__Requirement__
For this exercise, output only the lines between the "What Blender Python" line and the "sc.camera = camo" line, both of them included, and skip all pictures.

__Provided entries__
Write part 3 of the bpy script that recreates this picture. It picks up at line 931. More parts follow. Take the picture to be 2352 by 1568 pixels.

...

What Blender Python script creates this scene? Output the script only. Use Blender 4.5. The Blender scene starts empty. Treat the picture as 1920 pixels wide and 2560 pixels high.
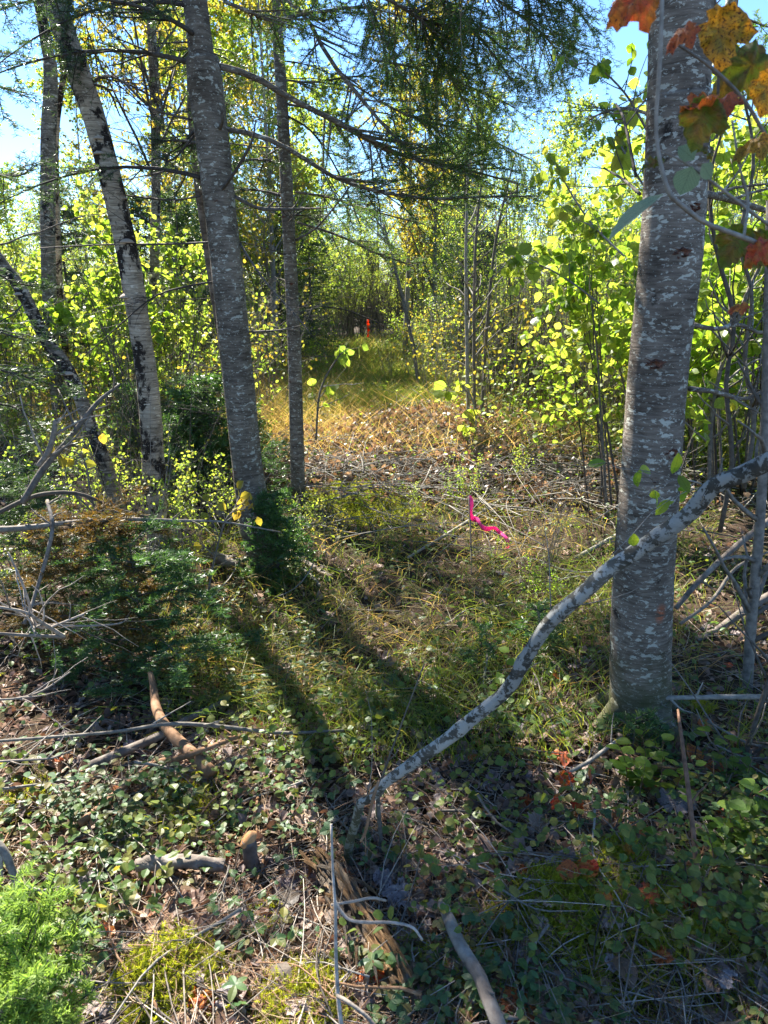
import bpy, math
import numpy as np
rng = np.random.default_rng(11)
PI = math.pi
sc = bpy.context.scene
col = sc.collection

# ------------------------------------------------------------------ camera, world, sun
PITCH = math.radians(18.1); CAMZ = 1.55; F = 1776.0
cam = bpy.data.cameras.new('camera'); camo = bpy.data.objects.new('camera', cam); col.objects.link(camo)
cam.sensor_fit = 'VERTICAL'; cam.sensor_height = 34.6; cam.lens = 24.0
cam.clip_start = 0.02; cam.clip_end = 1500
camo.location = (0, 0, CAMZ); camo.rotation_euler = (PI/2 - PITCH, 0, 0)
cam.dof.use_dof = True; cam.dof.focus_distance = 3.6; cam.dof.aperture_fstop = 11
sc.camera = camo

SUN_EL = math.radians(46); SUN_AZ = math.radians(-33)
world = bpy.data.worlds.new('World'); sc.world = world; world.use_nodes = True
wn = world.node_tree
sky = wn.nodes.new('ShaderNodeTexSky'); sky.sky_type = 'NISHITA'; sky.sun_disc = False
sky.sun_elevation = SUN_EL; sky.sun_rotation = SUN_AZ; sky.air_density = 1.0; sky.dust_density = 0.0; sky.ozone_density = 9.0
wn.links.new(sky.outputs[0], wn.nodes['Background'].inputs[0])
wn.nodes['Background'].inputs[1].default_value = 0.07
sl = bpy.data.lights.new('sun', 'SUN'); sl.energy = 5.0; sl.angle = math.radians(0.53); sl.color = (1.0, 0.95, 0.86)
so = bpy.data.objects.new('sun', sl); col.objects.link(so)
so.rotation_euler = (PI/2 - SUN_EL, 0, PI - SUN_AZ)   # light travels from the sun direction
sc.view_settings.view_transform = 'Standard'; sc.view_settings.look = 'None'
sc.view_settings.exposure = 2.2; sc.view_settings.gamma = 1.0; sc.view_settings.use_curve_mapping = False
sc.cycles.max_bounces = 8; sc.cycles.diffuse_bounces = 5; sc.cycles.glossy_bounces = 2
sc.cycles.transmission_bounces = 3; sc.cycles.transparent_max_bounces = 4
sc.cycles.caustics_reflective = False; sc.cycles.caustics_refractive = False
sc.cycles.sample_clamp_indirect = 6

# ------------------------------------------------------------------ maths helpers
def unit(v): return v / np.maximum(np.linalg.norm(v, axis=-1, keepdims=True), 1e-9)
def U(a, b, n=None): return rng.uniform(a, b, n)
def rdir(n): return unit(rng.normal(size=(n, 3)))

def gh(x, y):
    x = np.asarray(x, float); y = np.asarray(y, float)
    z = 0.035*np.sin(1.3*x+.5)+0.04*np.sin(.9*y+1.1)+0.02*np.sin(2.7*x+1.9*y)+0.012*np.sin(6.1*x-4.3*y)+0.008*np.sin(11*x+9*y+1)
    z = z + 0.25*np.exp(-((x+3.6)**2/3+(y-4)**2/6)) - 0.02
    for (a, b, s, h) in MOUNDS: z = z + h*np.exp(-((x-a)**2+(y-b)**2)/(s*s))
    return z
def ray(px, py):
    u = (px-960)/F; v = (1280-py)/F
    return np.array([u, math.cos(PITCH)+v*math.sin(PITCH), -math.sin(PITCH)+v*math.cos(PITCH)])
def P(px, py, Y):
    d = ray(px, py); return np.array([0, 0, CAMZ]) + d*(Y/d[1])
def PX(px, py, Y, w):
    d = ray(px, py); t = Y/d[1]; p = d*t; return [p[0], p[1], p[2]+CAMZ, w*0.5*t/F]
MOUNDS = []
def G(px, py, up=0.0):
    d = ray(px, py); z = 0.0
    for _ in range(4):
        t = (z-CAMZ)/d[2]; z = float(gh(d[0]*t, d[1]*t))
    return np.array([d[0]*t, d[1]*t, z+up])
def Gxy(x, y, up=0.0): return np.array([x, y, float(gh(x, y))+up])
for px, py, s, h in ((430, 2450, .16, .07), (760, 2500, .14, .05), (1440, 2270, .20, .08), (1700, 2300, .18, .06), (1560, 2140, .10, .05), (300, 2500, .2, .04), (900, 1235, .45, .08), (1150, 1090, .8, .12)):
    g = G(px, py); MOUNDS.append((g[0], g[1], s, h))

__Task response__
What Blender Python script creates this scene? Output the script only. Use Blender 4.5. The Blender scene starts empty. Treat the picture as 1920 pixels wide and 2560 pixels high.
import bpy, math
import numpy as np
rng = np.random.default_rng(11)
PI = math.pi
sc = bpy.context.scene
col = sc.collection

# ------------------------------------------------------------------ camera, world, sun
PITCH = math.radians(18.1); CAMZ = 1.55; F = 1776.0
cam = bpy.data.cameras.new('camera'); camo = bpy.data.objects.new('camera', cam); col.objects.link(camo)
cam.sensor_fit = 'VERTICAL'; cam.sensor_height = 34.6; cam.lens = 24.0
cam.clip_start = 0.02; cam.clip_end = 1500
camo.location = (0, 0, CAMZ); camo.rotation_euler = (PI/2 - PITCH, 0, 0)
cam.dof.use_dof = True; cam.dof.focus_distance = 3.6; cam.dof.aperture_fstop = 11
sc.camera = camo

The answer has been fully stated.